The Government’s new Energy White Paper has emphasised that landlords must help foot the £100 billion bill for decarbonising domestic and commercial properties.

Along with householders and businesses, it names landlords as part of the solution when setting steps to cut emissions from industry, transport, and buildings by 230 million metric tonnes over the next decade. This includes changing the way the country heats its homes.

Building on Boris Johnson’s 10-point plan for a ‘green industrial revolution’, the White Paper states: “Meeting our commitments to decarbonise and improve the energy performance in buildings will require the mobilisation of around £100 billion of capital across homes, businesses and the public sector over the 2020s alone.

“It is investment that must come principally from businesses and homeowners, and from landlords of domestic and commercial premises.”

It confirms that it will take action to improve the energy efficiency of homes in the private rental sector and is currently consulting on proposals for 2.8 million privately rented homes to meet a minimum energy performance standard of EPC Band C by 2028, “where practical, cost-effective and affordable”.


During the debate in the Commons, Ed Miliband (pictured), shadow secretary for business, energy and industrial strategy, challenged Business Secretary Alok Sharma over the paper’s timing and a lack of urgency in the private rented sector.

He said: “For existing homes, the Government have known for years about the challenge of insulation and conversion of the way they are heated, but frankly we still have one-off announcements of resources with no proper plan.

“For homes owned by private landlords, the targets are still too weak and too far off. Does the Secretary of State recognise that the only answer to meet the transition and fairness is a proper long-term, street-by-street house-by-house plan?”

Sharma replied: “Of course we need to go further, but the Government are putting their best foot forward in delivering on a green industrial revolution.”

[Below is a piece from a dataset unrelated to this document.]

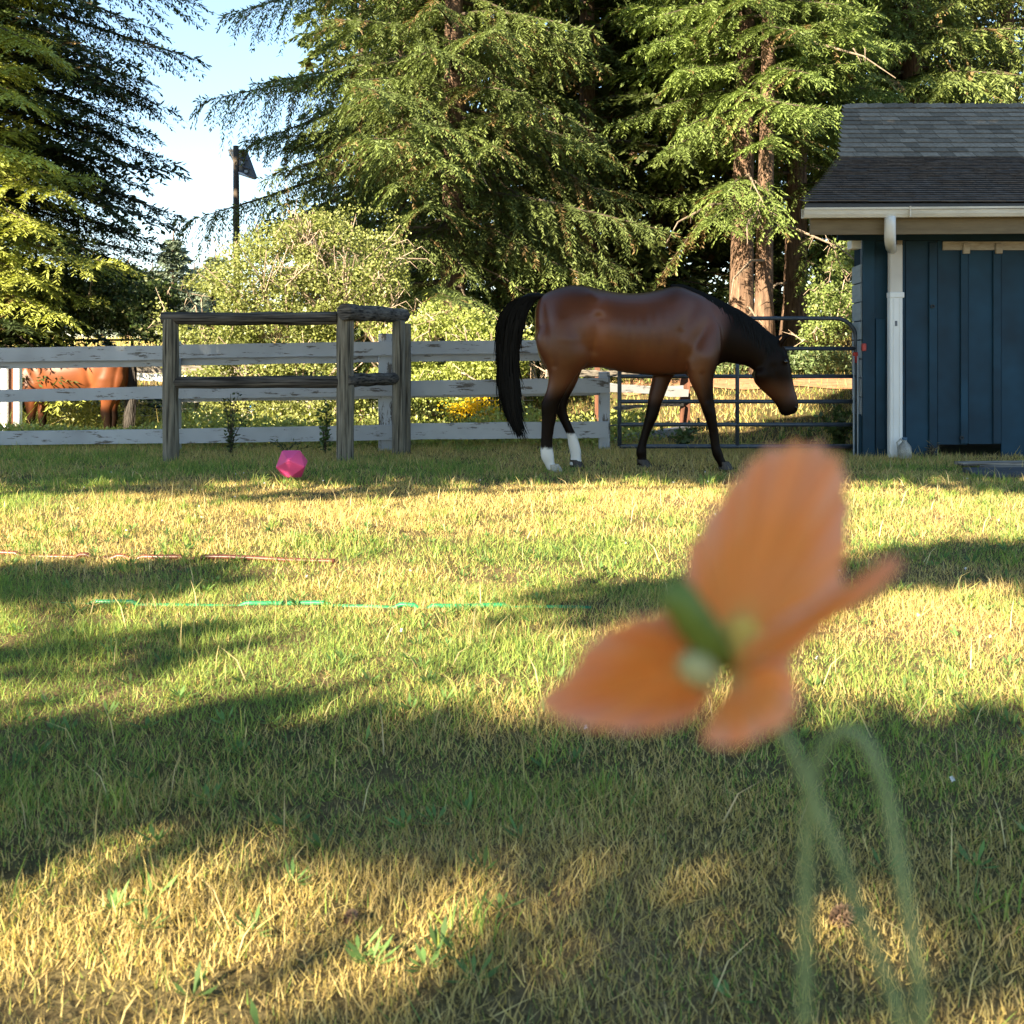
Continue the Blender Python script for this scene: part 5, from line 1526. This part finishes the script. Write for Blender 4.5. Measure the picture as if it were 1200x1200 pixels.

Read the White Paper in full.
Read more about green rental properties.


  1. Agreed start raising all rents its what will teach the government. With a long deep recession ahead it will be the government eventually that has to pay in overnight accomodation as evictions increase, why should we negotiate rents with tenants. We have now started to reduce long term tenancies as we will sell one property a year. Also we progressively will allow houses to stay empty so we don’t take universal credit tenants until all rent is paid directly to landlords.

  2. I am unconvinced that removing perfectly sound gas heating systems to be replaced by new ones is a sensible idea. Sure it will cost a fortune financially, but it will also knock hell out of the environment, with all these new systems requiring raw materials, labour and energy to build, and the issue of scrappage. It’s over simplistic to say put in a zero carbon system when the emissions and pollution cost of putting it in may well be greater than the saving from letting the system run to the end of its useful life.

  3. It is all about virtue signalling. A switch to hydrogen and the ongoing costs will be ridiculously expensive. ASHP are particularly poor at sub 7c so need back up heating with the consequent increase in emissions. And the idea that all rental properties can reach EPC level C at a reasonable cost even with the green grant is mindless!